Short exercise: Show all lines from the data that include the word "third".

Data segment:

______________________________

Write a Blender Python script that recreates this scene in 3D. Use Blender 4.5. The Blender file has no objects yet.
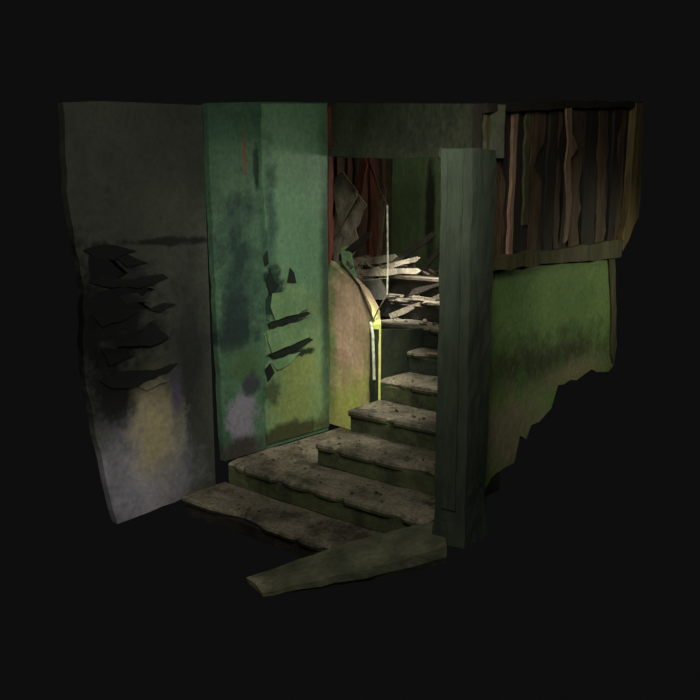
import bpy, bmesh, math, random
from mathutils import Vector, noise, Euler
from mathutils.geometry import tessellate_polygon
random.seed(7)
sc=bpy.context.scene
sc.view_settings.view_transform='Standard'
sc.view_settings.look='None'

def lin(c):
    return tuple(((v/255)/12.92 if v/255<=0.04045 else ((v/255+0.055)/1.055)**2.4) for v in c)+(1,)

# ---------------------------------------------------------------- materials
def mat(name, base, alt, scale=3.0, zones=(), rough=0.75, bump=0.25, fine=(30,0.25), cracks=None, aniso=None, third=None):
    """zones: (centre, radius, colour, raggedness, softness)"""
    m=bpy.data.materials.new(name); m.use_nodes=True
    nt=m.node_tree; N=nt.nodes; L=nt.links
    b=N['Principled BSDF']; b.inputs['Roughness'].default_value=rough
    b.inputs['Specular IOR Level'].default_value=0.3
    g=N.new('ShaderNodeNewGeometry'); pos=g.outputs['Position']
    if aniso:
        vm=N.new('ShaderNodeVectorMath'); vm.operation='MULTIPLY'; vm.inputs[1].default_value=aniso
        L.new(pos,vm.inputs[0]); tex=vm.outputs[0]
    else: tex=pos
    def nz(s,d=6,r=0.62,src=None):
        n=N.new('ShaderNodeTexNoise'); n.inputs['Scale'].default_value=s
        n.inputs['Detail'].default_value=d; n.inputs['Roughness'].default_value=r
        L.new(src or tex,n.inputs['Vector']); return n.outputs['Fac']
    def mrange(v,a,c,lo=0,hi=1):
        n=N.new('ShaderNodeMapRange'); n.inputs[1].default_value=a; n.inputs[2].default_value=c
        n.inputs[3].default_value=lo; n.inputs[4].default_value=hi; L.new(v,n.inputs[0]); return n.outputs[0]
    def mix(f,A,B,mode='MIX'):
        n=N.new('ShaderNodeMix'); n.data_type='RGBA'; n.blend_type=mode
        if isinstance(f,(int,float)): n.inputs[0].default_value=f
        else: L.new(f,n.inputs[0])
        for i,c in ((6,A),(7,B)):
            if isinstance(c,tuple): n.inputs[i].default_value=c
            else: L.new(c,n.inputs[i])
        return n.outputs[2]
    n1=nz(scale)
    col=mix(mrange(n1,0.35,0.65),lin(base),lin(alt))
    if third: col=mix(mrange(nz(scale*.8+.37,5,.7),0.5,0.66),col,lin(third))
    nr=nz(4.5,7,0.7)
    for zn in zones:
        ce,ra,cc,rag=zn[:4]; soft=zn[4] if len(zn)>4 else 0.5
        s=N.new('ShaderNodeVectorMath'); s.operation='SUBTRACT'; L.new(pos,s.inputs[0]); s.inputs[1].default_value=ce
        d=N.new('ShaderNodeVectorMath'); d.operation='DIVIDE'; L.new(s.outputs[0],d.inputs[0]); d.inputs[1].default_value=ra
        l=N.new('ShaderNodeVectorMath'); l.operation='LENGTH'; L.new(d.outputs[0],l.inputs[0])
        off=mrange(nr,0.3,0.7,-rag,rag)
        ad=N.new('ShaderNodeMath'); ad.operation='ADD'; L.new(l.outputs['Value'],ad.inputs[0]); L.new(off,ad.inputs[1])
        f=mrange(ad.outputs[0],1.1,1.1-soft)
        col=mix(f,col,lin(cc))
    nf=nz(fine[0],4,0.6)
    fm=mrange(nf,0.3,0.7,1-fine[1],1+fine[1]*0.4)
    cb=N.new('ShaderNodeCombineColor')
    for i in range(3): L.new(fm,cb.inputs[i])
    col=mix(1.0,col,cb.outputs[0],'MULTIPLY')
    if cracks:
        v=N.new('ShaderNodeTexVoronoi'); v.feature='DISTANCE_TO_EDGE'; v.inputs['Scale'].default_value=cracks[0]
        w=N.new('ShaderNodeVectorMath'); w.operation='ADD'; L.new(pos,w.inputs[0])
        nn=N.new('ShaderNodeTexNoise'); nn.inputs['Scale'].default_value=5; L.new(pos,nn.inputs['Vector'])
        L.new(nn.outputs['Color'],w.inputs[1]); L.new(w.outputs[0],v.inputs['Vector'])
        f=mrange(v.outputs['Distance'],0.0,cracks[1],1,0)
        gate=mrange(nz(1.7,2),0.5,0.62)
        mm=N.new('ShaderNodeMath'); mm.operation='MULTIPLY'; L.new(f,mm.inputs[0]); L.new(gate,mm.inputs[1])
        col=mix(mm.outputs[0],col,lin(cracks[2]))
    L.new(col,b.inputs['Base Color'])
    bp=N.new('ShaderNodeBump'); bp.inputs['Strength'].default_value=bump; bp.inputs['Distance'].default_value=0.03
    L.new(nz(scale*4,8,0.7),bp.inputs['Height']); L.new(bp.outputs[0],b.inputs['Normal'])
    return m

M={}
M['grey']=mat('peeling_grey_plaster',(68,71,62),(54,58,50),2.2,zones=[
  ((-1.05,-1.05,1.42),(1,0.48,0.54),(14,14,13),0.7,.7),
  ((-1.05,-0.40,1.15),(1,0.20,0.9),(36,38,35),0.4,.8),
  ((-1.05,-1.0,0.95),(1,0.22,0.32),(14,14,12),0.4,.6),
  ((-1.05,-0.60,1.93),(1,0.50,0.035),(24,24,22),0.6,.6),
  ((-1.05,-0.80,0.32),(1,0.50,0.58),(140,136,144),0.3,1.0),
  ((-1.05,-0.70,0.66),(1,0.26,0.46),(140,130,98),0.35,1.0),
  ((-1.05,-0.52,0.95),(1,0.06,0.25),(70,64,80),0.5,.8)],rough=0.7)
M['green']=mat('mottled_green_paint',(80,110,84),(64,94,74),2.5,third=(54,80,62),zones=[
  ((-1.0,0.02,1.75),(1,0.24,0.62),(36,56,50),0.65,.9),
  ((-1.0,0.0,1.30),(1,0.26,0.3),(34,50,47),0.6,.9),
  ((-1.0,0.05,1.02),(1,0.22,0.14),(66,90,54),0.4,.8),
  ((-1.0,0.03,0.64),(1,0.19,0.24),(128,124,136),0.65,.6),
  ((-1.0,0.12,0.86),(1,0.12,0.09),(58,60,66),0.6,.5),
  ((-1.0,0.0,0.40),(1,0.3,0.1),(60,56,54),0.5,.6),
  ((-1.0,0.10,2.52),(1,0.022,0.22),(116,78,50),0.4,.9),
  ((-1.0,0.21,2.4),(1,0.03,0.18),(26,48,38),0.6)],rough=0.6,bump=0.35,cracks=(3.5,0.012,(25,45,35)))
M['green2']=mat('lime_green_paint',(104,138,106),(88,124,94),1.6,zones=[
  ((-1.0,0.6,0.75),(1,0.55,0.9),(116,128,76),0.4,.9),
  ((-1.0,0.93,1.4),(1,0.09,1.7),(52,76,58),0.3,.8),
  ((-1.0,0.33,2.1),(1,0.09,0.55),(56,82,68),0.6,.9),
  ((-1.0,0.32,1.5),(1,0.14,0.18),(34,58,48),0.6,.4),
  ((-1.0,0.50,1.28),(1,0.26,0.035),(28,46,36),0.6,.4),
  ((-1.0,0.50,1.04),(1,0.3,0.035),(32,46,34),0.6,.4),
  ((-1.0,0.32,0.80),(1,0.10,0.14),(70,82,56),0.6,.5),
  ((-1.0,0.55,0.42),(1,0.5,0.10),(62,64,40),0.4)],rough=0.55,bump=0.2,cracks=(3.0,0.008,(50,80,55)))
M['flap']=mat('loose_paint_flake',(110,140,98),(90,118,80),4)
M['char']=mat('black_flake',(12,12,10),(7,7,6),4)
M['deepgreen']=mat('exposed_dark_render',(22,34,26),(14,22,17),6)
M['step_riser']=mat('painted_stair_riser',(80,86,54),(48,54,36),4,cracks=(6,0.02,(25,25,18)),bump=0.5,third=(40,38,28))
M['tread']=mat('worn_concrete_tread',(132,122,104),(90,84,70),4,bump=0.7,fine=(45,0.55),cracks=(5,0.02,(40,35,28)),third=(56,51,42))
M['dark_riser']=mat('grimy_concrete',(50,47,38),(30,28,23),6,bump=0.6)
M['string']=mat('dark_green_string',(42,50,34),(26,32,22),4,bump=0.5)
M['pillar']=mat('dark_green_pillar_paint',(58,67,53),(40,48,39),3,aniso=(1,1,0.25),bump=0.4,cracks=(4,0.01,(18,26,20)))
M['lintel']=mat('dusty_olive_lintel_paint',(74,77,58),(50,57,43),3,bump=0.4,fine=(25,0.4))
M['rgreen']=mat('moss_green_wall_paint',(98,120,66),(80,104,56),2.2,zones=[
  ((1.0,0.9,1.20),(1,1.2,0.22),(54,62,38),0.6,.8),
  ((1.0,0.3,0.84),(1,0.6,0.30),(118,112,86),0.6,.8),
  ((1.0,1.3,1.04),(1,0.6,0.12),(104,100,72),0.6,.8)],rough=0.5,bump=0.3,cracks=(3,0.008,(40,50,25)))
M['wood']=mat('rotten_brown_timber',(88,68,46),(46,35,24),5,aniso=(3,3,0.5),bump=0.6,fine=(60,0.45))
M['wood_dark']=mat('charred_timber',(40,33,23),(24,20,14),5,aniso=(3,3,0.5),bump=0.6)
M['wood_grey']=mat('weathered_grey_board',(112,104,86),(66,60,48),6,aniso=(2,2,1),bump=0.6)
M['wood_pink']=mat('faded_pink_lath',(136,106,88),(90,74,54),6,aniso=(3,3,0.5),bump=0.4)
M['wood_green']=mat('green_stained_lath',(76,73,43),(54,53,32),6,aniso=(3,3,0.5),bump=0.4)
M['ochre']=mat('ochre_jamb',(110,92,52),(74,64,36),5,aniso=(3,3,0.4),bump=0.4)
M['pink']=mat('glow_tinted_balustrade_plaster',(200,168,142),(180,154,124),3,zones=[
  ((-0.80,1.0,0.44),(0.7,0.6,0.44),(184,190,98),0.4,.9),  # yellow-green glow along bottom and right edge, painted into the plaster colour
  ((-0.50,0.85,0.95),(0.20,0.35,1.0),(190,200,100),0.4,.9),
  ((-1.10,1.0,1.1),(0.08,0.3,0.9),(120,140,84),0.4,.8),
  ((-0.9,0.95,1.72),(0.6,0.4,0.20),(108,120,78),0.4,.8)],rough=0.6)
M['red']=mat('red_oxide_paint',(108,50,36),(60,32,24),5,aniso=(2,2,0.4),bump=0.4)
M['metal']=mat('pale_metal_paint',(205,205,180),(130,135,112),20,rough=0.4,bump=0.1)
M['rubble']=mat('plaster_rubble',(116,106,88),(58,52,42),14,bump=0.6,third=(64,46,34))
M['hallbrown']=mat('sooty_brown_plaster',(84,62,46),(44,38,28),2.5,bump=0.4)
M['hallgreen']=mat('hall_green_plaster',(94,114,76),(70,90,58),2.0,aniso=(1,1,0.4),bump=0.3,zones=[((-1.5,3.0,2.2),(0.06,1,0.6),(36,44,30),0.5),((-0.9,3.0,2.0),(0.05,1,0.7),(120,125,95),0.5)])
M['curb']=mat('mossy_concrete_stringer',(98,98,76),(60,63,47),5,bump=0.6,fine=(40,0.45),zones=[((.12,-.97,.05),(.14,.12,.2),(150,144,120),.5,.8)])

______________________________

Reply:
def mat(name, base, alt, scale=3.0, zones=(), rough=0.75, bump=0.25, fine=(30,0.25), cracks=None, aniso=None, third=None):
    if third: col=mix(mrange(nz(scale*.8+.37,5,.7),0.5,0.66),col,lin(third))
M['green']=mat('mottled_green_paint',(80,110,84),(64,94,74),2.5,third=(54,80,62),zones=[
M['step_riser']=mat('painted_stair_riser',(80,86,54),(48,54,36),4,cracks=(6,0.02,(25,25,18)),bump=0.5,third=(40,38,28))
M['tread']=mat('worn_concrete_tread',(132,122,104),(90,84,70),4,bump=0.7,fine=(45,0.55),cracks=(5,0.02,(40,35,28)),third=(56,51,42))
M['rubble']=mat('plaster_rubble',(116,106,88),(58,52,42),14,bump=0.6,third=(64,46,34))